## BEGIN

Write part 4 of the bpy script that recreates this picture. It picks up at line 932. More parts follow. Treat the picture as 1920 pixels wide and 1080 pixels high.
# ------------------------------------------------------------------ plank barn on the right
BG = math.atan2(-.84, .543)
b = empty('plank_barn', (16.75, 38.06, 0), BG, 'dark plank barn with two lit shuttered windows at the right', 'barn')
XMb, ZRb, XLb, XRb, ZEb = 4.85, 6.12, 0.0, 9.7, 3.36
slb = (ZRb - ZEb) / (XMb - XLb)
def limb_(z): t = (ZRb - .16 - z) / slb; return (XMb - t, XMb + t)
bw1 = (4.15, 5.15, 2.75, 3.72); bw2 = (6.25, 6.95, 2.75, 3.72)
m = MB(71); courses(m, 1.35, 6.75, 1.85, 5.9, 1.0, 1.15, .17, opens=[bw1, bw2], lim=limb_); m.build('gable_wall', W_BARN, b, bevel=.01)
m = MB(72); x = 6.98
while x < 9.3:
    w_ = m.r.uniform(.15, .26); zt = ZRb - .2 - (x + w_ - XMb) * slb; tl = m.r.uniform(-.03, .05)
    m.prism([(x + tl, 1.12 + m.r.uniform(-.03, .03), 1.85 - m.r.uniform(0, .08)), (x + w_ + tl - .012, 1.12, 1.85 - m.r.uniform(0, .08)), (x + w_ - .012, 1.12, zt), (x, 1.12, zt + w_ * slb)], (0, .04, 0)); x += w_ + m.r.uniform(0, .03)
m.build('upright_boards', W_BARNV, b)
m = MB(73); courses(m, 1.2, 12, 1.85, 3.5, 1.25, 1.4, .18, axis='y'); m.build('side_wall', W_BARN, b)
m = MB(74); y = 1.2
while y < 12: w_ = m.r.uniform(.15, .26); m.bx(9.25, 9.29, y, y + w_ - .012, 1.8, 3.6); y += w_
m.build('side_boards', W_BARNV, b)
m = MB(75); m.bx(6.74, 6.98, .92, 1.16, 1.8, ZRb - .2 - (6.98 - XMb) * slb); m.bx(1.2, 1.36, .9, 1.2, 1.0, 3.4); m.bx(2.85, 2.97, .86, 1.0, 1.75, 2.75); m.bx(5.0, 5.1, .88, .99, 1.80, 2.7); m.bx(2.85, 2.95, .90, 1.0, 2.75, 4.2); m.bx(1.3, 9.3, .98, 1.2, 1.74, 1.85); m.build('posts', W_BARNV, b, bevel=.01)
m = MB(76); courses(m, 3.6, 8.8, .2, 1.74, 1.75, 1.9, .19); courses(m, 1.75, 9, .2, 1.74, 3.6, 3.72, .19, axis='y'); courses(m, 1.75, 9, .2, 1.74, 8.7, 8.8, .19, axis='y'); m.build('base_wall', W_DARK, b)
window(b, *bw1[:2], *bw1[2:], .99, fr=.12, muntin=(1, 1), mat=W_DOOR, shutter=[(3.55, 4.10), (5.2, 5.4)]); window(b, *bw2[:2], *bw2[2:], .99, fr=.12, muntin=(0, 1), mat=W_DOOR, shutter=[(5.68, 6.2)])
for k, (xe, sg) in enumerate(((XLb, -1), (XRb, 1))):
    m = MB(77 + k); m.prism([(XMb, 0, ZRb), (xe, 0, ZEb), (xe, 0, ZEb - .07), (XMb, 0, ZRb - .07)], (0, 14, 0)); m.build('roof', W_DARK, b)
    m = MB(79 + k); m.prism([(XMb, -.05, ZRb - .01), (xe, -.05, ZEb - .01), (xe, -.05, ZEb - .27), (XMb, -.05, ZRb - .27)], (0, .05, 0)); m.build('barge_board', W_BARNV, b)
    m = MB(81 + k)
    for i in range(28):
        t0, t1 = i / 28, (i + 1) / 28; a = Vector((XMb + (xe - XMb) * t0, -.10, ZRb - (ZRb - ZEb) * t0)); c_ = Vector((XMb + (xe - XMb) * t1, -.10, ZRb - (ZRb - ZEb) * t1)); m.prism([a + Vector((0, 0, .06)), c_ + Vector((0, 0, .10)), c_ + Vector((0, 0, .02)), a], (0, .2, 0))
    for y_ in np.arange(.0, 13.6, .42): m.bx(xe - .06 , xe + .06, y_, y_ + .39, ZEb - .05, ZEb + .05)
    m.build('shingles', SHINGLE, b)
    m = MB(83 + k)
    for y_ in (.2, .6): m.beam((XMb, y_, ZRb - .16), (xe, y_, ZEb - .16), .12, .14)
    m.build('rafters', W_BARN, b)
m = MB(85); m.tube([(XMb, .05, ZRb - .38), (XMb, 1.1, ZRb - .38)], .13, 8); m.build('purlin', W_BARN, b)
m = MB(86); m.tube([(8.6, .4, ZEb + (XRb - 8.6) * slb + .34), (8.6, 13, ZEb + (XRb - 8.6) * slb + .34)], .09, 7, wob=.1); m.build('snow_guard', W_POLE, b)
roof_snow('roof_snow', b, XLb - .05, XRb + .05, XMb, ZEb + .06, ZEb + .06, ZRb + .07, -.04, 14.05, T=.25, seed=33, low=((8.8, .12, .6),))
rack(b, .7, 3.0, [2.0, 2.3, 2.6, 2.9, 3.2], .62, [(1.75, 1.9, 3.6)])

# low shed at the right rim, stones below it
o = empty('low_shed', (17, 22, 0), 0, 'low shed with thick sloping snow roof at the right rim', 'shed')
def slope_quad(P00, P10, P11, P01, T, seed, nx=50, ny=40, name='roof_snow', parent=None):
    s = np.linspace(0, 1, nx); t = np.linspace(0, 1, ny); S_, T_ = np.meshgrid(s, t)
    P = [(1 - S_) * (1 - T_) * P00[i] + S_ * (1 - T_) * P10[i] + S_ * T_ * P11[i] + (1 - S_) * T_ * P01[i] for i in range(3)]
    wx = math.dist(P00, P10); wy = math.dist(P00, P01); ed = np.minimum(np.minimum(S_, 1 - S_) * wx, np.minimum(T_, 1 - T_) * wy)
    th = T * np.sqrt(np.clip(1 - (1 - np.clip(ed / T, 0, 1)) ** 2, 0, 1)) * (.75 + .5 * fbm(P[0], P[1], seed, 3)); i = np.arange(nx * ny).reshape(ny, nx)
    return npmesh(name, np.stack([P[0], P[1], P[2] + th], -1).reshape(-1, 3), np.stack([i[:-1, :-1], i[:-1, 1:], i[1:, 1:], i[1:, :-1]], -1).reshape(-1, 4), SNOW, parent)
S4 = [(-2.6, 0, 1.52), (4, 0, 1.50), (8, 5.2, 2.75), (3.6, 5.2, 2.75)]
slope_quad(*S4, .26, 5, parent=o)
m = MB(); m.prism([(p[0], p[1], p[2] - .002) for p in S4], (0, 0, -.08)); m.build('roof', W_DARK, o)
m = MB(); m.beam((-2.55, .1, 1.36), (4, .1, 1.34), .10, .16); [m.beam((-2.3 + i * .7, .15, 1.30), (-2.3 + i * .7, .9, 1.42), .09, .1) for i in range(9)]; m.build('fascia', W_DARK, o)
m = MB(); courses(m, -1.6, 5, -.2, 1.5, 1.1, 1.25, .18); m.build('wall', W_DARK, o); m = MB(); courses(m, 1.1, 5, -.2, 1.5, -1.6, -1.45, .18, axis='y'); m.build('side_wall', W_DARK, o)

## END

INSTRUCTIONS FOR THE TASK - Retype the material above, line by line, exactly.

PROBLEM SOLUTION -
Write part 4 of the bpy script that recreates this picture. It picks up at line 932. More parts follow. Treat the picture as 1920 pixels wide and 1080 pixels high.
# ------------------------------------------------------------------ plank barn on the right
BG = math.atan2(-.84, .543)
b = empty('plank_barn', (16.75, 38.06, 0), BG, 'dark plank barn with two lit shuttered windows at the right', 'barn')
XMb, ZRb, XLb, XRb, ZEb = 4.85, 6.12, 0.0, 9.7, 3.36
slb = (ZRb - ZEb) / (XMb - XLb)
def limb_(z): t = (ZRb - .16 - z) / slb; return (XMb - t, XMb + t)
bw1 = (4.15, 5.15, 2.75, 3.72); bw2 = (6.25, 6.95, 2.75, 3.72)
m = MB(71); courses(m, 1.35, 6.75, 1.85, 5.9, 1.0, 1.15, .17, opens=[bw1, bw2], lim=limb_); m.build('gable_wall', W_BARN, b, bevel=.01)
m = MB(72); x = 6.98
while x < 9.3:
    w_ = m.r.uniform(.15, .26); zt = ZRb - .2 - (x + w_ - XMb) * slb; tl = m.r.uniform(-.03, .05)
    m.prism([(x + tl, 1.12 + m.r.uniform(-.03, .03), 1.85 - m.r.uniform(0, .08)), (x + w_ + tl - .012, 1.12, 1.85 - m.r.uniform(0, .08)), (x + w_ - .012, 1.12, zt), (x, 1.12, zt + w_ * slb)], (0, .04, 0)); x += w_ + m.r.uniform(0, .03)
m.build('upright_boards', W_BARNV, b)
m = MB(73); courses(m, 1.2, 12, 1.85, 3.5, 1.25, 1.4, .18, axis='y'); m.build('side_wall', W_BARN, b)
m = MB(74); y = 1.2
while y < 12: w_ = m.r.uniform(.15, .26); m.bx(9.25, 9.29, y, y + w_ - .012, 1.8, 3.6); y += w_
m.build('side_boards', W_BARNV, b)
m = MB(75); m.bx(6.74, 6.98, .92, 1.16, 1.8, ZRb - .2 - (6.98 - XMb) * slb); m.bx(1.2, 1.36, .9, 1.2, 1.0, 3.4); m.bx(2.85, 2.97, .86, 1.0, 1.75, 2.75); m.bx(5.0, 5.1, .88, .99, 1.80, 2.7); m.bx(2.85, 2.95, .90, 1.0, 2.75, 4.2); m.bx(1.3, 9.3, .98, 1.2, 1.74, 1.85); m.build('posts', W_BARNV, b, bevel=.01)
m = MB(76); courses(m, 3.6, 8.8, .2, 1.74, 1.75, 1.9, .19); courses(m, 1.75, 9, .2, 1.74, 3.6, 3.72, .19, axis='y'); courses(m, 1.75, 9, .2, 1.74, 8.7, 8.8, .19, axis='y'); m.build('base_wall', W_DARK, b)
window(b, *bw1[:2], *bw1[2:], .99, fr=.12, muntin=(1, 1), mat=W_DOOR, shutter=[(3.55, 4.10), (5.2, 5.4)]); window(b, *bw2[:2], *bw2[2:], .99, fr=.12, muntin=(0, 1), mat=W_DOOR, shutter=[(5.68, 6.2)])
for k, (xe, sg) in enumerate(((XLb, -1), (XRb, 1))):
    m = MB(77 + k); m.prism([(XMb, 0, ZRb), (xe, 0, ZEb), (xe, 0, ZEb - .07), (XMb, 0, ZRb - .07)], (0, 14, 0)); m.build('roof', W_DARK, b)
    m = MB(79 + k); m.prism([(XMb, -.05, ZRb - .01), (xe, -.05, ZEb - .01), (xe, -.05, ZEb - .27), (XMb, -.05, ZRb - .27)], (0, .05, 0)); m.build('barge_board', W_BARNV, b)
    m = MB(81 + k)
    for i in range(28):
        t0, t1 = i / 28, (i + 1) / 28; a = Vector((XMb + (xe - XMb) * t0, -.10, ZRb - (ZRb - ZEb) * t0)); c_ = Vector((XMb + (xe - XMb) * t1, -.10, ZRb - (ZRb - ZEb) * t1)); m.prism([a + Vector((0, 0, .06)), c_ + Vector((0, 0, .10)), c_ + Vector((0, 0, .02)), a], (0, .2, 0))
    for y_ in np.arange(.0, 13.6, .42): m.bx(xe - .06 , xe + .06, y_, y_ + .39, ZEb - .05, ZEb + .05)
    m.build('shingles', SHINGLE, b)
    m = MB(83 + k)
    for y_ in (.2, .6): m.beam((XMb, y_, ZRb - .16), (xe, y_, ZEb - .16), .12, .14)
    m.build('rafters', W_BARN, b)
m = MB(85); m.tube([(XMb, .05, ZRb - .38), (XMb, 1.1, ZRb - .38)], .13, 8); m.build('purlin', W_BARN, b)
m = MB(86); m.tube([(8.6, .4, ZEb + (XRb - 8.6) * slb + .34), (8.6, 13, ZEb + (XRb - 8.6) * slb + .34)], .09, 7, wob=.1); m.build('snow_guard', W_POLE, b)
roof_snow('roof_snow', b, XLb - .05, XRb + .05, XMb, ZEb + .06, ZEb + .06, ZRb + .07, -.04, 14.05, T=.25, seed=33, low=((8.8, .12, .6),))
rack(b, .7, 3.0, [2.0, 2.3, 2.6, 2.9, 3.2], .62, [(1.75, 1.9, 3.6)])

# low shed at the right rim, stones below it
o = empty('low_shed', (17, 22, 0), 0, 'low shed with thick sloping snow roof at the right rim', 'shed')
def slope_quad(P00, P10, P11, P01, T, seed, nx=50, ny=40, name='roof_snow', parent=None):
    s = np.linspace(0, 1, nx); t = np.linspace(0, 1, ny); S_, T_ = np.meshgrid(s, t)
    P = [(1 - S_) * (1 - T_) * P00[i] + S_ * (1 - T_) * P10[i] + S_ * T_ * P11[i] + (1 - S_) * T_ * P01[i] for i in range(3)]
    wx = math.dist(P00, P10); wy = math.dist(P00, P01); ed = np.minimum(np.minimum(S_, 1 - S_) * wx, np.minimum(T_, 1 - T_) * wy)
    th = T * np.sqrt(np.clip(1 - (1 - np.clip(ed / T, 0, 1)) ** 2, 0, 1)) * (.75 + .5 * fbm(P[0], P[1], seed, 3)); i = np.arange(nx * ny).reshape(ny, nx)
    return npmesh(name, np.stack([P[0], P[1], P[2] + th], -1).reshape(-1, 3), np.stack([i[:-1, :-1], i[:-1, 1:], i[1:, 1:], i[1:, :-1]], -1).reshape(-1, 4), SNOW, parent)
S4 = [(-2.6, 0, 1.52), (4, 0, 1.50), (8, 5.2, 2.75), (3.6, 5.2, 2.75)]
slope_quad(*S4, .26, 5, parent=o)
m = MB(); m.prism([(p[0], p[1], p[2] - .002) for p in S4], (0, 0, -.08)); m.build('roof', W_DARK, o)
m = MB(); m.beam((-2.55, .1, 1.36), (4, .1, 1.34), .10, .16); [m.beam((-2.3 + i * .7, .15, 1.30), (-2.3 + i * .7, .9, 1.42), .09, .1) for i in range(9)]; m.build('fascia', W_DARK, o)
m = MB(); courses(m, -1.6, 5, -.2, 1.5, 1.1, 1.25, .18); m.build('wall', W_DARK, o); m = MB(); courses(m, 1.1, 5, -.2, 1.5, -1.6, -1.45, .18, axis='y'); m.build('side_wall', W_DARK, o)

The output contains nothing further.